Este é o lado da ilha que nos permite observar os outros dois ilhéus que compõem o arquipélago das Berlengas – os Farilhões e as Estelas, ambas totalmente selvagens. Continue até ao planalto do Farol de onde se obtém, na subida, uma das melhores vistas de toda a Berlenga. Este percurso circular não termina sem uma passagem no Carreiro dos Cações, com uma praia deserta onde é impossível chegar sem ser de barco.
O Trilho da Berlenga leva-o ao Forte de São João Baptista. De igual forma majestoso quando visto de cima, para lá chegar é preciso vencer uma sinuosa descida por entre as rochas através de uma escadaria que conta com cerca de 160 degraus. Mas como se costuma dizer, “para baixo todos os santos ajudam”…
Atravessada a ponte com uma excelente visibilidade para a Pedra da Baleia, entramos finalmente na fortaleza, hoje convertida numa pousada/abrigo, explorada pela Associação Amigos das Berlengas. Disponibiliza quartos e cubatas a preços baixos onde uma noite pode ficar pelos 15€ ou até menos dependendo do mês. Só que a modéstia do preço reflete-se noutros aspetos: terá que levar roupa de cama, a cozinha e as casas de banho são comunitárias e o duche é de água fria.
Se quiser dormir na ilha tem outra hipótese, o parque de campismo, mas se não abdicar de alguns “luxos”, então a opção é o Mar & Sol, que além de restaurante, também aluga quartos, duplos e familiares, com pequeno-almoço incluído. Mas aí os preços começam nos 50€ e podem chegar aos 140€ para um quarto familiar na época mais alta.
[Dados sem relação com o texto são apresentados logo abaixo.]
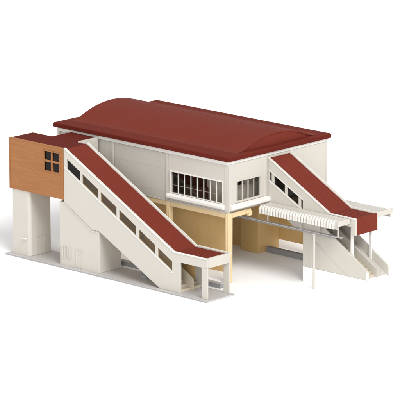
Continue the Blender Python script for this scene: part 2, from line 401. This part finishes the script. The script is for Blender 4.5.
# ================================================================ right covered staircase
rs, l_ = thing('covered_staircase', 'short ivory covered staircase with red roof coming out of the right end wall', 'staircase', (11, 9.5, 2), 'covered staircases')
YA, YB = 7.3, 11.6
from_px = lambda: None
W1 = [(1.15, 12.87), (2.95, 11.35), (2.95, 10.48), (1.15, 11.93)]
def rtop(x): return 13.14 - .515 * (x - .6)
def rbot(x): return 12.02 - .515 * (x - .6)
rw = [(.38, .68), (1.12, 2.9), (3.38, 5.2), (5.6, 5.9)]
rh = [[(a, rbot(a)), (b, rbot(b)), (b, rtop(b)), (a, rtop(a))] for a, b in rw]
front = [(.145, 15.08), (10.42, 9.52), (14.62, 9.5), (14.62, 7.36), (13.95, 7.36), (13.95, 8.35), (9.7, 8.35), (9.7, 7.36), (16.42, 3.2), (16.55, 2.9), (16.55, 2.0),
         (6.0, 2.0), (6.0, 6.25), (5.6, 6.7), (4.9, 6.95), (4.0, 7.05), (3.4, 7.5), (.145, 9.1)]
PL('side_wall', WHITE, rs, 'Y', YA, YA + .25, front, rh, bevel=.04)
back = [(.145, 15.08), (10.42, 9.52), (14.62, 9.5), (14.62, 7.36), (9.7, 7.36), (16.42, 3.2), (16.55, 2.9), (16.55, 2.0), (6.0, 2.0), (6.0, 6.25), (.145, 9.1)]
PL('side_wall', WHITE, rs, 'Y', YB - .25, YB, back, bevel=.04)
PL('rim', TRIM, rs, 'Y', YA - .07, YA - .002, [(.15, 15.14), (10.4, 9.59), (14.66, 9.57), (14.66, 9.38), (10.36, 9.4), (.15, 14.93)], bevel=.02)
PL('rim', TRIM, rs, 'Y', YB + .002, YB + .07, [(.15, 15.14), (10.4, 9.59), (14.66, 9.57), (14.66, 9.38), (10.36, 9.4), (.15, 14.93)], bevel=.02)
PL('window_trim', TRIM, rs, 'Y', YA - .045, YA - .002, [(.2, rbot(.2) - .05), (6.1, rbot(6.1) - .05), (6.1, rbot(6.1) - .2), (.2, rbot(.2) - .2)], bevel=.015)
PL('window_trim', TRIM, rs, 'Y', YA - .045, YA - .002, [(.2, rtop(.2) + .2), (5.95, rtop(5.95) + .2), (5.95, rtop(5.95) + .08), (.2, rtop(.2) + .08)], bevel=.015)
for a, b in rw:
    PL('window_pane', KGLASS, rs, 'Y', YA + .12, YA + .14, [(a + .004, rbot(a)), (b - .004, rbot(b)), (b - .004, rtop(b)), (a + .004, rtop(a))], bevel=0)
redroof(rs, YA + .255, YB - .255, [(.15, 14.95), (10.4, 9.42), (14.38, 9.4)])
B('end_fascia', RED, rs, (14.4, 14.64, YA + .252, YB - .252, 7.36, 9.52), bevel=.03)
B('wall_seam', WHITE, rs, (7.2, 7.32, YA - .03, YA - .002, 2.02, 6.9), bevel=.01)
PL('wall_trim', WHITE, rs, 'Y', YA - .04, YA - .002, [(7.8, 5.9), (8.1, 5.4), (13.6, 2.02), (13.4, 2.02), (8.0, 5.25), (7.7, 5.7)], bevel=.015)
PL('middle_rail', PANEL, rs, 'Y', 9.3, 9.5, [(8.0, 8.3), (16.1, 3.25), (16.42, 3.1), (16.42, 2.0), (14.5, 2.0), (8.0, 6.3)], bevel=.03)
steps(rs, 16.0, 2.0, 20, .52, .318, YA + .252, 9.298, BEIGE, depth=1.4)
PL('ramp', PANEL, rs, 'Y', 9.502, YB - .252, [(16.2, 2.0), (15.9, 2.3), (5.6, 8.7), (5.6, 7.6), (14.5, 2.0)], bevel=.02)
B('rail_cap', TRIM, rs, (16.38, 16.6, YA - .03, YA + .27, 2.0, 3.0), bevel=.03)
for x, y in ((13.75, 7.72), (13.75, 11.2)):
    B('post', TRIM, rs, (x - .2, x + .2, y - .12, y + .12, 3.4, 9.2), bevel=.03)
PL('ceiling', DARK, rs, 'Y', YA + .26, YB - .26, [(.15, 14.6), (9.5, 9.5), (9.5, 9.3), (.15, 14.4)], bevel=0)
settle(rs, l_)

# ================================================================ platform canopies
def canopy(label, ya, yb, sgn, x0, x1, front):
    t, l = thing('platform_canopy', label, 'canopy', ((x0 + x1) / 2, (ya + yb) / 2, 2), 'platform canopies')
    yo = ya if sgn > 0 else yb          # outer edge
    yi = yb if sgn > 0 else ya
    q = lambda d: yo + sgn * d
    bm = bmesh.new()
    poly(bm, 'X', x0, x1, [(yi, 9.36), (q(.55), 9.30), (q(.25), 9.16), (q(.2), 8.9), (q(.2), 8.30), (q(.34), 8.30), (q(.34), 8.85), (q(.5), 9.08), (yi, 9.12)])
    link('roof_sheet', bm, WHITE, t, .02)
    bm = bmesh.new()
    n = int((x1 - .1 - x0) / .465)
    for k in range(n):
        x = x0 + .1 + k * .465
        poly(bm, 'X', x, x + .26, [(q(.62), 9.35), (q(.42), 9.36), (q(.14), 9.22), (q(.0), 8.96), (q(.0), 8.30), (q(.195), 8.28), (q(.195), 8.9), (q(.24), 9.17), (q(.5), 9.28), (q(.62), 9.29)])
    link('ribbed_fascia', bm, TRIM, t, .05, 2)
    B('end_cap', WHITE, t, (x1 + .002, x1 + .2, min(q(0), yi), max(q(0), yi), 8.75, 9.42), bevel=.03)
    if front:
        B('beam', MGREY, t, (-4.6, 12.2, 5.85, 6.1, 6.88, 7.10), bevel=.03)
        B('beam_flange', GREY, t, (-4.6, 13.6, 5.75, 6.25, 7.102, 7.18), bevel=.02)
        B('lower_panel', WHITE, t, (5.2, 9.6, 6.3, 6.45, 7.15, 8.4), bevel=.02)
        for x in (1.2, 6.8, 12.9):
            B('hanger', WHITE, t, (x, x + .12, 5.9, 6.08, 7.182, 9.11), bevel=.02)
        bm = bmesh.new(); cyl(bm, 9.42, 5.5, .003, 6.95, .15)
        link('post', bm, WHITE, t, .02)
        B('post_arm', WHITE, t, (9.25, 9.6, 5.3, 5.84, 6.952, 7.1), bevel=.02)
    settle(t, l)
canopy('ivory ribbed platform canopy with grey beam, in front of the short right staircase', 5.0, 7.22, 1, .57, 13.6, True)
canopy('ivory platform canopy behind the short right staircase, its end showing past the red roof', 11.7, 15.1, -1, .15, 13.9, False)
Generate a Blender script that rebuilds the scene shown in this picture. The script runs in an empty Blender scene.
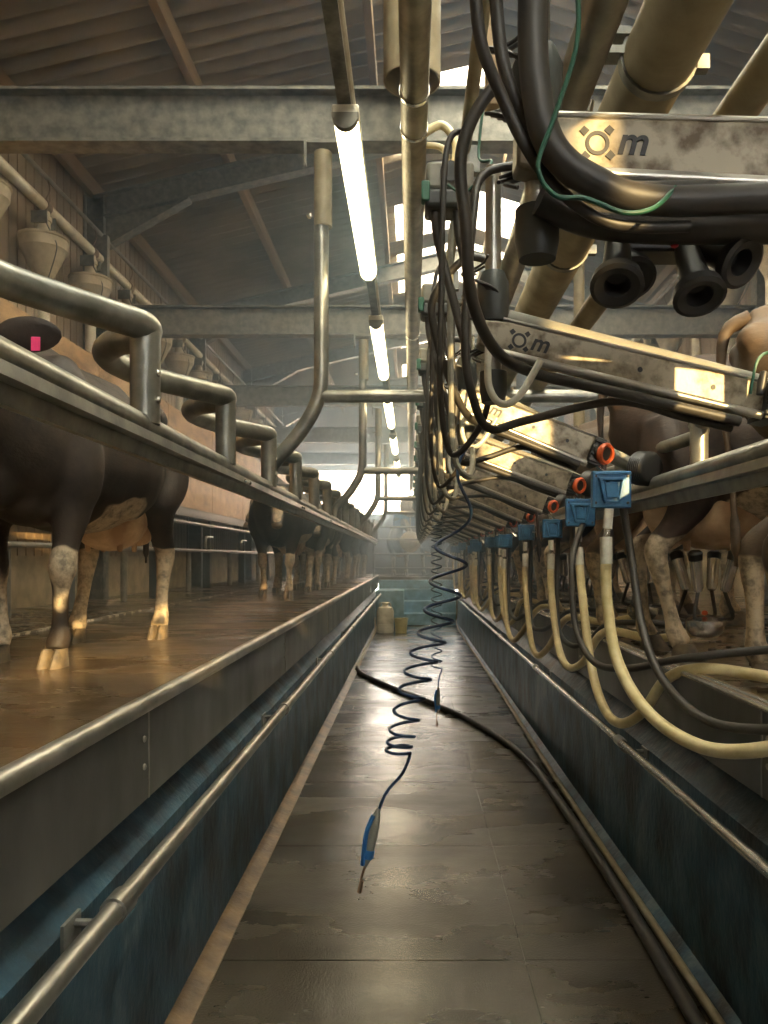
import bpy, bmesh, math, random
from mathutils import Vector, Matrix, noise as mnoise

C = bpy.context.scene.collection
random.seed(7)
PI = math.pi
EYE = 1.5            # eye height above the pit floor
GROUND = EYE - 0.45  # cow standing level

# ------------------------------------------------------------------ camera
cam_data = bpy.data.cameras.new('camera')
cam = bpy.data.objects.new('camera', cam_data); C.objects.link(cam)
cam.location = (0, 0, EYE); cam.rotation_euler = (PI / 2, 0, 0)
cam_data.sensor_fit = 'VERTICAL'; cam_data.sensor_height = 24.0
cam_data.lens = 24.0 * 769 / 1024
cam_data.shift_x = -27 / 1024; cam_data.shift_y = 46 / 1024
cam_data.clip_start = 0.05; cam_data.clip_end = 300
bpy.context.scene.camera = cam

# ------------------------------------------------------------------ world, sun, exposure
w = bpy.data.worlds.new('world'); bpy.context.scene.world = w; w.use_nodes = True
bg = w.node_tree.nodes['Background']
bg.inputs[0].default_value = (0.96, 0.96, 0.92, 1); bg.inputs[1].default_value = 13.0
sd = bpy.data.lights.new('sun', 'SUN'); sun = bpy.data.objects.new('sun', sd); C.objects.link(sun)
sd.energy = 7.0; sd.angle = math.radians(0.6); sd.color = (1.0, 0.70, 0.30)
SUN_DIR = Vector((-0.42, 1.0, -0.24)).normalized()
sun.rotation_euler = SUN_DIR.to_track_quat('-Z', 'Y').to_euler()
vs = bpy.context.scene.view_settings
vs.view_transform = 'Standard'; vs.look = 'None'; vs.gamma = 1.0; vs.use_curve_mapping = False
vs.exposure = 0.8
LAMP = 9.0
HAZE = 0.068

# ------------------------------------------------------------------ materials
def _nt(name):
    m = bpy.data.materials.new(name); m.use_nodes = True
    return m, m.node_tree, m.node_tree.nodes['Principled BSDF']

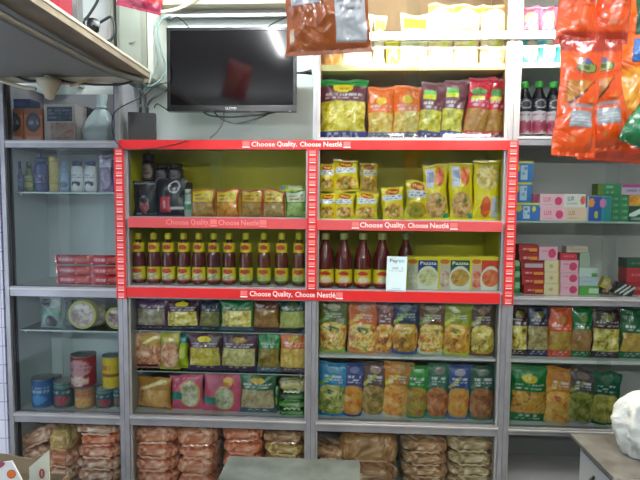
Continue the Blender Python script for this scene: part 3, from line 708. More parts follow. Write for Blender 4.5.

Terminado o passeio ainda sobrou tempo para desfrutar um pouco da praia. Ao final da tarde, o carreiro do mosteiro fica resguardado do sol e, por isso, a praia fica mais vazia. Continuamos a ter a companhia das gaivotas que não conseguem abalar o nosso sossego interior e agora nem foi preciso usar a técnica do pau no ar.
Às 18h30, o Cabo Avelar Pessoa regressa ao continente. À medida que nos afastamos da Berlenga, onde o farol se ergue como rei e senhor da ilha, enche-nos uma certeza – este é um lugar onde ainda vamos voltar.